Mon Sep 04, 2006 8:59 pm

Excellent example. I agree, never say never until proven otherwise. I think there is a chance at least two trenches, each over a mile in length, are beneath the crops at Walnut Ridge. Not only from all the stories about them, but also from some things I was told by workers there.

Mon Sep 04, 2006 10:27 pm

aerovin wrote:. . . New complete B-17Gs at Long Beach with 1945 series serial numbers, never accepted by the AAF, were scrapped on site.


You're absolutely right about "new" planes being scrapped in various ways, but your statement above is incorrect.

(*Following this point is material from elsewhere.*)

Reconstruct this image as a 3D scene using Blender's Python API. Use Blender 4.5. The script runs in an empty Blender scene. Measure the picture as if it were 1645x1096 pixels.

First, there were no 1945 serial number B-17Gs. Secondly, and more to the point, the very last Douglas-built B-17G, a -95DL, 44-83885, rolled out in July 1945 and quickly departed the LB plant. No Douglas-built B-17s were scrapped on site due to "lack of interest" on the part of the AAF that I'm aware of.

Wade,
who grew up in and around museum B-17G 44-83884, the second-to-the-last Douglas-built B-17. She's been a part of Barksdale AFB's museum since 1979. Sister-ship 44-83872 (12 planes away on the line from '884) we know today as Texas Raiders.